Europe is set to spend more than 100 billion euros on "unnecessary" natural gas infrastructure, boosting its import capacity by a third and imperilling the continent's climate goals, new analysis showed Tuesday.

In the first survey of its kind, the Global Energy Monitor (GEM) think tank looked at proposed natural gas infrastructure projects -- including power plants, import terminals and pipelines -- throughout the European Union and Britain.

It found that planned projects and those under construction would add 223 billion cubic metres annually to the EU's import capacity.

But the bloc already has import capacity nearly twice as high as its gas consumption, the study said.

Given that infrastructure such as pipelines have a shelf-life of decades, GEM warned of a substantial risk of stranded assets as the EU undergoes its transition away from fossil fuels.

"The UK and European economies are setting themselves up for losses running into the tens of billions by betting on unnecessary new gas infrastructure projects which are incompatible with Europe's climate goals," said GEM executive director Ted Nace.

European governments, with the exception of hold-out Poland, agreed last year to reduce their greenhouse gas emissions to net-zero by 2050.

The EU Commission estimates that for the bloc to hit its climate and energy target for 2030, fossil gas use will need to fall by 29 percent by then.

- Excessive amounts of methane -

Yet companies and governments are throwing billions behind projects that will drastically increase Europe's gas capacity, with more than 50 billion euros earmarked for new pipelines alone.

The International Energy Agency (IEA) said last year that natural gas was driving around half of global energy demand increases.

While less polluting than other fossil fuels, notably coal, natural gas extraction and transport produces excessive amounts of methane -- a greenhouse gas dozens of times more potent than carbon dioxide.

GEM said that spending on planned gas infrastructure would average 12 billion euros annually this decade -- around 50 percent higher than the total fossil fuel investment in the IEA's "Sustainable Development Scenario".
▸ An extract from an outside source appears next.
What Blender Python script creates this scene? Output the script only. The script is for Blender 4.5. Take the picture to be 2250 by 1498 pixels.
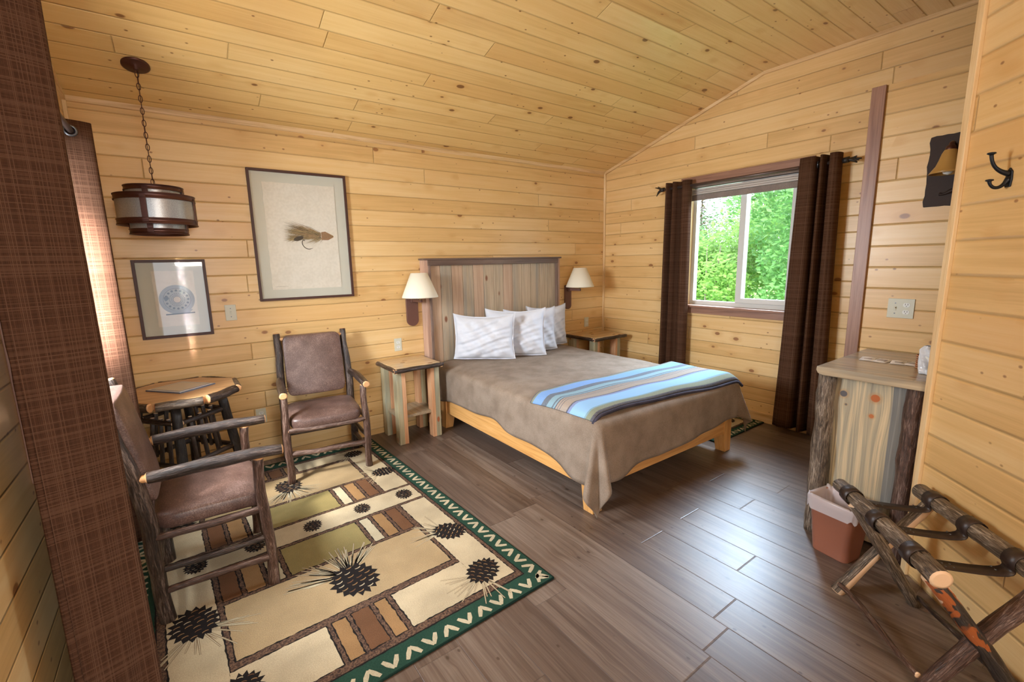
import bpy, bmesh, math, random
from mathutils import Vector, Matrix
R=math.radians; PI=math.pi
for o in list(bpy.data.objects): bpy.data.objects.remove(o)
C=bpy.context.scene; COL=C.collection
# ------------------------------------------------------------------ camera
cam=bpy.data.cameras.new('camera'); camo=bpy.data.objects.new('camera',cam); COL.objects.link(camo)
cam.sensor_fit='HORIZONTAL'; cam.sensor_width=36; cam.lens=36*1000.06/2250; cam.clip_start=.02; cam.clip_end=200
_az,_pi,_ro=0.6261888,0.1708607,0.0201974
_f=Vector((math.sin(_az)*math.cos(_pi),math.cos(_az)*math.cos(_pi),-math.sin(_pi)))
_r=Vector((math.cos(_az),-math.sin(_az),0)); _d=_f.cross(_r)
_r2=_r*math.cos(_ro)+_d*math.sin(_ro); _d2=_d*math.cos(_ro)-_r*math.sin(_ro)
m=Matrix((( _r2.x,-_d2.x,-_f.x,0),(_r2.y,-_d2.y,-_f.y,0),(_r2.z,-_d2.z,-_f.z,1.5),(0,0,0,1)))
camo.matrix_world=m; C.camera=camo
# ------------------------------------------------------------------ world, lights, exposure
W=bpy.data.worlds.new('sky'); C.world=W; W.use_nodes=True
nt=W.node_tree; bg=nt.nodes['Background']
tc=nt.nodes.new('ShaderNodeTexCoord'); nz=nt.nodes.new('ShaderNodeTexNoise'); nz.inputs['Scale'].default_value=2.2; nz.inputs['Detail'].default_value=4
nt.links.new(tc.outputs['Generated'],nz.inputs['Vector'])
rp=nt.nodes.new('ShaderNodeValToRGB'); nt.links.new(nz.outputs['Fac'],rp.inputs['Fac'])
rp.color_ramp.elements[0].position=.35; rp.color_ramp.elements[0].color=(.62,.78,1,1)
rp.color_ramp.elements[1].position=.6; rp.color_ramp.elements[1].color=(.93,.96,1,1)
nt.links.new(rp.outputs['Color'],bg.inputs['Color']); bg.inputs['Strength'].default_value=2.6
def area(name,loc,target,sx,sy,power,col):
    l=bpy.data.lights.new(name,'AREA'); l.shape='RECTANGLE'; l.size=sx; l.size_y=sy; l.energy=power; l.color=col
    o=bpy.data.objects.new(name,l); COL.objects.link(o); o.location=loc
    o.rotation_euler=(Vector(target)-Vector(loc)).to_track_quat('-Z','Y').to_euler(); return o
area('daylight_left_window',(-.80,1.12,1.75),(-.33,3.02,1.40),.14,.6,11,(.95,.92,1)).data.spread=R(9)
area('skylight_left_window',(-.95,2.5,1.9),(.9,2.3,.9),.9,1.0,118,(.86,.93,1))
area('fill_doorway',(.3,-2.1,1.9),(1.2,2,1.1),.6,.7,30,(1,.95,.88))  # added fill at the unseen doorway behind the camera, standing in for daylight
area('daylight_right_window',(5.6,2.1,2.80),(2.6,1.8,.6),1.9,1.1,330,(.60,.79,1))
area('ceiling_fill_left_window',(-.95,2.5,.95),(1.5,2.2,2.7),.9,.6,20,(1,.97,.90))  # added uplight outside the left window to brighten the ceiling
l=bpy.data.lights.new('fill_behind_camera','POINT'); l.shadow_soft_size=.22; l.energy=17; l.color=(1,.94,.86)  # unseen point light added behind the camera as room fill, no fixture
o=bpy.data.objects.new('fill_behind_camera',l); COL.objects.link(o); o.location=(.55,-.8,2.25)
sl=bpy.data.lights.new('sun','SUN'); sl.energy=2.6; sl.angle=R(6); sl.color=(1,.96,.88)
so=bpy.data.objects.new('sun',sl); COL.objects.link(so); so.rotation_euler=Vector((.62,.35,-.85)).to_track_quat('-Z','Y').to_euler()
C.view_settings.view_transform='Standard'; C.view_settings.look='None'; C.view_settings.gamma=1; C.view_settings.use_curve_mapping=False
C.view_settings.exposure=0.90
# ------------------------------------------------------------------ node helpers
class N:
    def __init__(s,name):
        s.m=bpy.data.materials.new(name); s.m.use_nodes=True; s.t=s.m.node_tree; s.b=s.t.nodes['Principled BSDF']
    def L(s,a,b):
        if hasattr(a,'is_output') or isinstance(a,bpy.types.NodeSocket): s.t.links.new(a,b)
        else: b.default_value=a
    def m2(s,op,a,b=None,c=None):
        n=s.t.nodes.new('ShaderNodeMath'); n.operation=op
        for i,v in enumerate((a,b,c)):
            if v is not None: s.L(v,n.inputs[i])
        return n.outputs[0]
    def coord(s,k='Object'): return s.t.nodes.new('ShaderNodeTexCoord').outputs[k]
    def sep(s,v):
        n=s.t.nodes.new('ShaderNodeSeparateXYZ'); s.L(v,n.inputs[0]); return n.outputs
    def comb(s,x,y,z=0.):
        n=s.t.nodes.new('ShaderNodeCombineXYZ')
        for i,v in enumerate((x,y,z)): s.L(v,n.inputs[i])
        return n.outputs[0]
    def scale(s,v,sc):
        n=s.t.nodes.new('ShaderNodeVectorMath'); n.operation='MULTIPLY'; s.L(v,n.inputs[0]); n.inputs[1].default_value=sc; return n.outputs[0]
    def noise(s,v,sc=5,det=3,rough=.5,dist=0):
        n=s.t.nodes.new('ShaderNodeTexNoise'); s.L(v,n.inputs['Vector']); n.inputs['Scale'].default_value=sc; n.inputs['Detail'].default_value=det
        n.inputs['Roughness'].default_value=rough; n.inputs['Distortion'].default_value=dist; return n.outputs['Fac']
    def white(s,v):
        n=s.t.nodes.new('ShaderNodeTexWhiteNoise'); n.noise_dimensions='3D'; s.L(v,n.inputs['Vector']); return n.outputs['Value']
    def voro(s,v,sc=1):
        n=s.t.nodes.new('ShaderNodeTexVoronoi'); s.L(v,n.inputs['Vector']); n.inputs['Scale'].default_value=sc; return n.outputs['Distance'],n.outputs['Color']
    def mr(s,v,a,b,c=0.,d=1.,sm=True):
        n=s.t.nodes.new('ShaderNodeMapRange'); n.interpolation_type='SMOOTHSTEP' if sm else 'LINEAR'; n.clamp=True
        s.L(v,n.inputs[0])
        for i,x in enumerate((a,b,c,d)): s.L(x,n.inputs[i+1])
        return n.outputs[0]
    def ramp(s,v,st):
        n=s.t.nodes.new('ShaderNodeValToRGB'); s.L(v,n.inputs[0]); e=n.color_ramp.elements
        while len(e)<len(st): e.new(.5)
        for i,(p,c) in enumerate(st): e[i].position=p; e[i].color=(*c,1)
        return n.outputs[0]
    def mix(s,f,a,b,mode='MIX'):
        n=s.t.nodes.new('ShaderNodeMix'); n.data_type='RGBA'; n.blend_type=mode; s.L(f,n.inputs[0])
        for v,i in ((a,6),(b,7)):
            if isinstance(v,tuple): n.inputs[i].default_value=(*v,1)
            else: s.L(v,n.inputs[i])
        return n.outputs[2]
    def bump(s,h,dist=.002,st=1.):
        n=s.t.nodes.new('ShaderNodeBump'); n.inputs['Strength'].default_value=st; n.inputs['Distance'].default_value=dist; s.L(h,n.inputs['Height'])
        s.t.links.new(n.outputs[0],s.b.inputs['Normal'])
    def col(s,c): 
        if isinstance(c,tuple): s.b.inputs['Base Color'].default_value=(*c,1)
        else: s.L(c,s.b.inputs['Base Color'])
    def set(s,**k):
        for a,v in k.items(): s.L(v,s.b.inputs[a.replace('_',' ')])
        return s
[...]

GEM added it would amount to 117 billion euros.

The United Nations Intergovernmental Panel on Climate Change (IPCC) says that for the best chance to limit global warming to 1.5 degrees Celsius, natural gas consumption would fall a quarter by 2030 and three-quarters by mid-century.

An EU Commission spokeswoman told AFP that the bloc's net-zero transition "will be based on a broad range of energy sources and technologies".

She said that natural gas infrastructure built today could eventually accommodate lower-carbon fuels such as hydrogen and biogas.

- 'Billions in overinvestment' -

The European Investment Bank (EIB) recently announced it was withdrawing from almost all fossil-fuel lending by the end of 2021, including natural gas projects.

"From both a policy and from a banking perspective, it makes no sense for us to continue to invest in 20-25 year assets that are going to be taken over by new technologies and do not deliver on the EU's very ambitious climate and energy targets," said the EIB's vice-president for energy Andrew McDowell.

EU lawmakers are set to vote next week on energy infrastructure projects to receive direct public funding and EIB loans. On the list are 32 fossil gas projects.

A recent study by Artelys consultancy group said that most of these projects were "unnecessary from a security of supply point of view" and posed a risk of "overinvestment in tens of billions of euros" of taxpayers' money.

"While talking about the climate emergency, the EU and national governments are still using taxpayers' money to shackle Europe to decades more fossil fuel use," Colin Roche, from Friends of the Earth Europe, told AFP.

"Gas is not a transition fuel -- the climate emergency means we must end the fossil fuel age fast."